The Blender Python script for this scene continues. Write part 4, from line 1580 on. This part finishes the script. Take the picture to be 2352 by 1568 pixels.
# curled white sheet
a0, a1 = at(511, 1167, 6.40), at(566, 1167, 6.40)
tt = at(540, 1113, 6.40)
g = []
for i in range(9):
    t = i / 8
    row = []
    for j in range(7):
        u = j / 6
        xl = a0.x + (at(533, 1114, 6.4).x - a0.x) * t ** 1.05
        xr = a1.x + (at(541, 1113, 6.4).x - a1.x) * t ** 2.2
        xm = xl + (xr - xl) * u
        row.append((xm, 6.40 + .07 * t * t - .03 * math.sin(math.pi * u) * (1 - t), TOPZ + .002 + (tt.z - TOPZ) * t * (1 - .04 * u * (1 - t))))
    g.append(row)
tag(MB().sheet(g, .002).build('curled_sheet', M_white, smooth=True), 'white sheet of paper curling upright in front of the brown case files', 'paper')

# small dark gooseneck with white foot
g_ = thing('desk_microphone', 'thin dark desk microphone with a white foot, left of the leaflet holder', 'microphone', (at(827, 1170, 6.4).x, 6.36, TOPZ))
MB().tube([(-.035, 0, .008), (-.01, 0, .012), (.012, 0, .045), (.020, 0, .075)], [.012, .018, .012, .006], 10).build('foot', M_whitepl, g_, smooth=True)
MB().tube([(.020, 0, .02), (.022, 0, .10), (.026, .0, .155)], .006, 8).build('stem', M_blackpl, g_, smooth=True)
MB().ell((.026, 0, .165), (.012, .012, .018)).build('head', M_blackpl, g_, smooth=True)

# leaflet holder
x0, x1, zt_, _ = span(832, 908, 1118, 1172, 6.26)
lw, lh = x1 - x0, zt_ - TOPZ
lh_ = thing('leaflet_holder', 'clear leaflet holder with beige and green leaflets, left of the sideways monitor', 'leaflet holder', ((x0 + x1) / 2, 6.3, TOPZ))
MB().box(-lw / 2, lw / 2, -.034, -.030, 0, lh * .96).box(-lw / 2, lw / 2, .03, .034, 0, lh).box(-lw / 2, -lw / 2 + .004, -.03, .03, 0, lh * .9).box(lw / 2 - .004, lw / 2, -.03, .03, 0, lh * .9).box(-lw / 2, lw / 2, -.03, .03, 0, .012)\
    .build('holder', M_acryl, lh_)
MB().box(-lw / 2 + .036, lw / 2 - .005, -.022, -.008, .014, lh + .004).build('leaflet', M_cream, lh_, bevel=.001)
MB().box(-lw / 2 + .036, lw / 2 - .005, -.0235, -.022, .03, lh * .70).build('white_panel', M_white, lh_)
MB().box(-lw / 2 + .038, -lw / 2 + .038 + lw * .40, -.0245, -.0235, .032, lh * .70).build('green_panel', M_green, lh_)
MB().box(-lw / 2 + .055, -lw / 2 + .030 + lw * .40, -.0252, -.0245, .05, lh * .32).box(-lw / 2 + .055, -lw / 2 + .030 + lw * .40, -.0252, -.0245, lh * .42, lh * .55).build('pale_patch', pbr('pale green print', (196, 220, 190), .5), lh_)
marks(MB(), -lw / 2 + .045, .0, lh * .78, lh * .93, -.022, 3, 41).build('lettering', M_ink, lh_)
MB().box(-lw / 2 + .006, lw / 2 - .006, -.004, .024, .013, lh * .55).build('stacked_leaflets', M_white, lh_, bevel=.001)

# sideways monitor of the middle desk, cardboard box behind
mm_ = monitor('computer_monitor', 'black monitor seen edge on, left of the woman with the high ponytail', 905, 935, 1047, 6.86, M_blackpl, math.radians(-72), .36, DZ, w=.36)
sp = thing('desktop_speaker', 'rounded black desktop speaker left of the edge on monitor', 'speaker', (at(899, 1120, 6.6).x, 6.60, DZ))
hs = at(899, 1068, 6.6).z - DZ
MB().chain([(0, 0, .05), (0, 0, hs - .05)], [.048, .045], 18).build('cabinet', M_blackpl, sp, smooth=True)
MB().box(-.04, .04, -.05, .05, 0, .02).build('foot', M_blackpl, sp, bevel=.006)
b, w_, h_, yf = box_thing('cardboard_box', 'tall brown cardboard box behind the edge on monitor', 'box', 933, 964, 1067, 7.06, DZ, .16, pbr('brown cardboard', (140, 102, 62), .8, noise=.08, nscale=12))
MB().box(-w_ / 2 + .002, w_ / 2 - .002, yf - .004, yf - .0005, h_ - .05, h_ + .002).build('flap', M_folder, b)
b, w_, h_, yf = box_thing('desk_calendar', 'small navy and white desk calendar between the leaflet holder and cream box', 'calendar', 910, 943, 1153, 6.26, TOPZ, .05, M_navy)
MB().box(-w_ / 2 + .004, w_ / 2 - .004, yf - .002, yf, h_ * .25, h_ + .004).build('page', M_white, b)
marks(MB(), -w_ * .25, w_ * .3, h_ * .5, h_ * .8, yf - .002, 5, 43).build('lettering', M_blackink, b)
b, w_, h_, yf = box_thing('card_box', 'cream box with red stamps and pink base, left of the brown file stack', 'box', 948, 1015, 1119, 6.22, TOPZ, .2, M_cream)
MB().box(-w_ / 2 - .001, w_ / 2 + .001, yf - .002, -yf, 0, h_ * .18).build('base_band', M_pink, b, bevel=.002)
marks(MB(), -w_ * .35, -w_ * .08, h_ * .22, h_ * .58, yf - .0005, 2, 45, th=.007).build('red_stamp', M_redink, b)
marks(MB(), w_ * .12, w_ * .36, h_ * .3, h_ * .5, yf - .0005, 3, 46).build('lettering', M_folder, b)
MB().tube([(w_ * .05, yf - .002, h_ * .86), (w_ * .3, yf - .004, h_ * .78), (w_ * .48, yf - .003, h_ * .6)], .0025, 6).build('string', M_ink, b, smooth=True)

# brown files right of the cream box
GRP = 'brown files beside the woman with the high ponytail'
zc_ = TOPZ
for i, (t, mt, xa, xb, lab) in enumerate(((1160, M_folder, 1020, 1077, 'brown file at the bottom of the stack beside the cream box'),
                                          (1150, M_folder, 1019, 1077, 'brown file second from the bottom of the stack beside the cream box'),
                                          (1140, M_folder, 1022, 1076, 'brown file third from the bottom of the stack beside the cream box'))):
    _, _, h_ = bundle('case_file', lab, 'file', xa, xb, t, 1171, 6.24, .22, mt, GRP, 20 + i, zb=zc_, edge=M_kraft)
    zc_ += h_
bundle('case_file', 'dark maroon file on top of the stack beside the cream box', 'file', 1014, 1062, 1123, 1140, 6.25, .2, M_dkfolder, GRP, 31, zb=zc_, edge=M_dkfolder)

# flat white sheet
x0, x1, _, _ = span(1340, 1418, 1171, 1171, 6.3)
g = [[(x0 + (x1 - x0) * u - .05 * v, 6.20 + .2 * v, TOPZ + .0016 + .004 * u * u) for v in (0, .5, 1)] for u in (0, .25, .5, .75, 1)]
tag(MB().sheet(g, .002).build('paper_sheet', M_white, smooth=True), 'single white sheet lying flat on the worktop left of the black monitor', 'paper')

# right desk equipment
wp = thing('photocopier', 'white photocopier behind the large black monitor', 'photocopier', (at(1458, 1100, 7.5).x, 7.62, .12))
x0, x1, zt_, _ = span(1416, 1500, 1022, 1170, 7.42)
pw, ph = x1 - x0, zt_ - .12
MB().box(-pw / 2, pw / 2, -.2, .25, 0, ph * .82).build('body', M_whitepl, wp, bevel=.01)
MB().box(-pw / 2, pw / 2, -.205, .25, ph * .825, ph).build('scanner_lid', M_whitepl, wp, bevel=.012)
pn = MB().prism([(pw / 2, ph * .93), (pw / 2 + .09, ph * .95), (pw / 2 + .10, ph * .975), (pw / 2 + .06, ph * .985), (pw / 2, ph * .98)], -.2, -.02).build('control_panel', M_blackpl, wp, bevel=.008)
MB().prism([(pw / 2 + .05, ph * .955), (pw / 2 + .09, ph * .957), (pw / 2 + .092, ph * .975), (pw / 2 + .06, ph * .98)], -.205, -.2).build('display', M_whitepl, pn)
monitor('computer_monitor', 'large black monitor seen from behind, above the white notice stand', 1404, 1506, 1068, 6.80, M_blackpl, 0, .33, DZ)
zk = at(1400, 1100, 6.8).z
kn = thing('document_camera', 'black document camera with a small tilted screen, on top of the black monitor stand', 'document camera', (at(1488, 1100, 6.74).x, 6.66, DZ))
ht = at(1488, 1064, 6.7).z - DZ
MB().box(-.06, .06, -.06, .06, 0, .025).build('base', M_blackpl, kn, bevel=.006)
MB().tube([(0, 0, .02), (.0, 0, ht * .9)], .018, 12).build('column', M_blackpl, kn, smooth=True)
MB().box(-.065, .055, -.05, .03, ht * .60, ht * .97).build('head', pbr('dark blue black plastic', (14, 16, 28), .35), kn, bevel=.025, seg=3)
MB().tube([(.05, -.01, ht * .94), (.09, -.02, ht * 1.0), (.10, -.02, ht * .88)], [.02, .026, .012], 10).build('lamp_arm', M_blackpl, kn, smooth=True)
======
Required work: Return only the lines from the beginning of the material up to and including the line with "(.012, .012, .018)).build('head', M_blackpl, g_, smooth=True)", exactly as written.

Complete response:
The Blender Python script for this scene continues. Write part 4, from line 1580 on. This part finishes the script. Take the picture to be 2352 by 1568 pixels.
# curled white sheet
a0, a1 = at(511, 1167, 6.40), at(566, 1167, 6.40)
tt = at(540, 1113, 6.40)
g = []
for i in range(9):
    t = i / 8
    row = []
    for j in range(7):
        u = j / 6
        xl = a0.x + (at(533, 1114, 6.4).x - a0.x) * t ** 1.05
        xr = a1.x + (at(541, 1113, 6.4).x - a1.x) * t ** 2.2
        xm = xl + (xr - xl) * u
        row.append((xm, 6.40 + .07 * t * t - .03 * math.sin(math.pi * u) * (1 - t), TOPZ + .002 + (tt.z - TOPZ) * t * (1 - .04 * u * (1 - t))))
    g.append(row)
tag(MB().sheet(g, .002).build('curled_sheet', M_white, smooth=True), 'white sheet of paper curling upright in front of the brown case files', 'paper')

# small dark gooseneck with white foot
g_ = thing('desk_microphone', 'thin dark desk microphone with a white foot, left of the leaflet holder', 'microphone', (at(827, 1170, 6.4).x, 6.36, TOPZ))
MB().tube([(-.035, 0, .008), (-.01, 0, .012), (.012, 0, .045), (.020, 0, .075)], [.012, .018, .012, .006], 10).build('foot', M_whitepl, g_, smooth=True)
MB().tube([(.020, 0, .02), (.022, 0, .10), (.026, .0, .155)], .006, 8).build('stem', M_blackpl, g_, smooth=True)
MB().ell((.026, 0, .165), (.012, .012, .018)).build('head', M_blackpl, g_, smooth=True)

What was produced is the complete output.